Cak Nun kemudian menjelaskan lebih internal bahwa di Maiyah yang harus dilakukan selanjutnya adalah; mensembilani Maiyah dan mensembilankan Maiyah. Sembilan adalah angka tertinggi, maka kita harus sampai pada angka sembilan. “Sembilani Maiyah dan Sembilankan Maiyah. Jika engkau mensembilani Maiyah artinya engkau memperlakukan Maiyah sampai ke tingkat sembilan dalam dirimu, kemudian outputnya adalah engkau mensembilankan Maiyah, dengan mempersatukan seluruh ummat manusia melalui Maiyah”, jelas Cak Nun.

“Nasionalisme itu hanyalah bahasa administratif untuk menyatakan persatuan ummat manusia. Apakah kalau Anda memiliki Renjana Nasionalisme yang kuat terhadap Indonesia, lalu anda menemukan orang Malaysia kecelakaan di jalan tidak Anda tolong? Tentu akan tetap Anda tolong. Itu namanya Nasionalisme Muhammad”, Cak Nun menambahkan.

Cak Nun kembali menegaskan bahwa Rasulullah Muhammad SAW adalah utusan Allah swt yang universal, untuk seuruh ummat manusia. “Nabi Muhammad itu bukan Nabi-nya orang Islam, tetapi Nabi-nya ummat manusia, bahkan jin”, tegas Cak Nun.

Malam itu di Kenduri Cinta, Cak Nun mbeber penjelasan bahwa Nasionalisme bukan hanya sebagai jargon saja, tetapi benar-benar hakikat dari Nasionalisme adalah munculnya kemanusiaan yang luhur dan sejati dari diri manusia itu sendiri. Nasionalisme bukan hanya sekadar symbol atau jargon saja, melainkan sebuah perilaku yang terpancar dari diri manusia yang luhur. Bahwa manusia untuk menolomg manusia yang lainnya tidak memerlukan hokum atau undang-undang, karena sejatinya manusia adalah yang selalu peduli dengan manusia yang lainnya.

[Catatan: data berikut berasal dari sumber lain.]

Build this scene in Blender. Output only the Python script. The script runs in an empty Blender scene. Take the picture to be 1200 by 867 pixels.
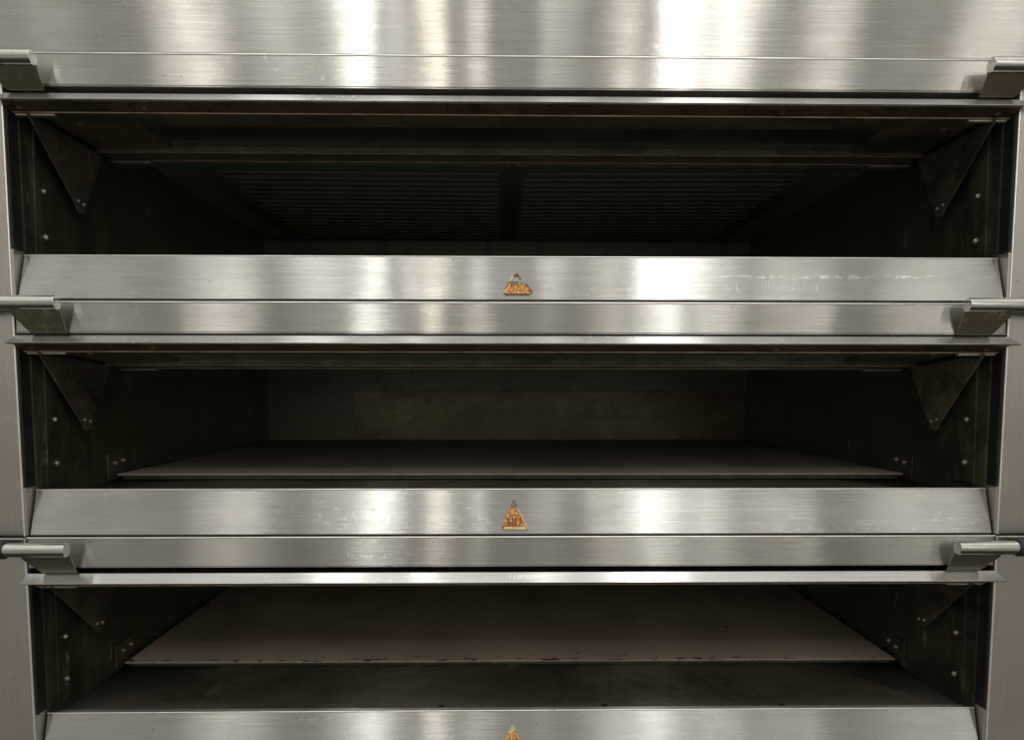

Di tengah-tengah diskusi, hujan gerimis membasahi Taman Ismail Marzuki, jamaah kemudian merapatkan shaf, mendekat ke panggung, berteduh di bawah tenda, sebagian yang lain berteduh di gedung-gedung Taman Ismail Marzuki. Cak Nun kemudian mengajak jamaah untuk melantunkan “Hasbunallah”. Hujan di Maiyah dimaknai sebagai berkah karena hujan juga merupakan rahmat dari Allah. Nyatanya, meskipun turun hujan saat Maiyahan, tidak lantas kemudian membuat jamaah memutuskan untuk meninggalkan forum, tetapi mereka memilih untuk bertahan.

Cak Nun kemudian melanjutkan bahwa kita semua sebagai manusia tidak memiliki kewajiban untuk menyelesaikan masalah-masalah yang di laur jangkauan kita. Misalnya mengenai resesi ekonomi, kita sebagai manusia biasa sama sekali tidak memiliki kewajiban untuk mengatasinya. Laa yukallifullaha nafsan illa wus’ahaa. Cak Nun berpesan bahwa yang harus kita lakukan harus proporsional sesuai kadar kita masing-masing. “Yang Anda bisa lakukan, jangan tidak Anda lakukan. Yang sudah waktunya melakukan dan mampu melakukan, jangan ditunda. Pokoknya, Anda ukur dirimu, sehingga kesholehanmu akan berkembang terus-menerus”, Cak Nun menekankan.

Kenduri Cinta malam itu dipuncaki oleh Cak Nun dengan sebuah pesan bahwa untuk menghadapi resesi ekonomi tahun depan, sebisa mungkin kita mulai membiasakan diri untuk iguh, sebisa mungkin mengupayakan swasembada pangan semaksimal mungkin yang bisa kita lakukan. Karena yang bahaya dari resesi ekonomi adalah krisis pangan. Di saat kita memiliki uang tetapi tidak ada bahan makanan yang bisa kita beli. Terlebih Allah sendiri sudah berjanji bahwa tidak akan ada satupun makhluk-Nya yang akan dibiarkan kelaparan. Maka, kita juga harus melandasinya dengan terus berkomunikasi dengan Allah.

“Kalau Anda berdoa, jangan ngarang sendiri. Temukanlah masalahmu did alam Al Qur`an. Serinng-seringlah Anda membuka Al Qur`an, bisa jadi di setiap lembar Al Qur`an yang Anda buka ada solusi dari masalahmu”, Cak Nun memungkasi.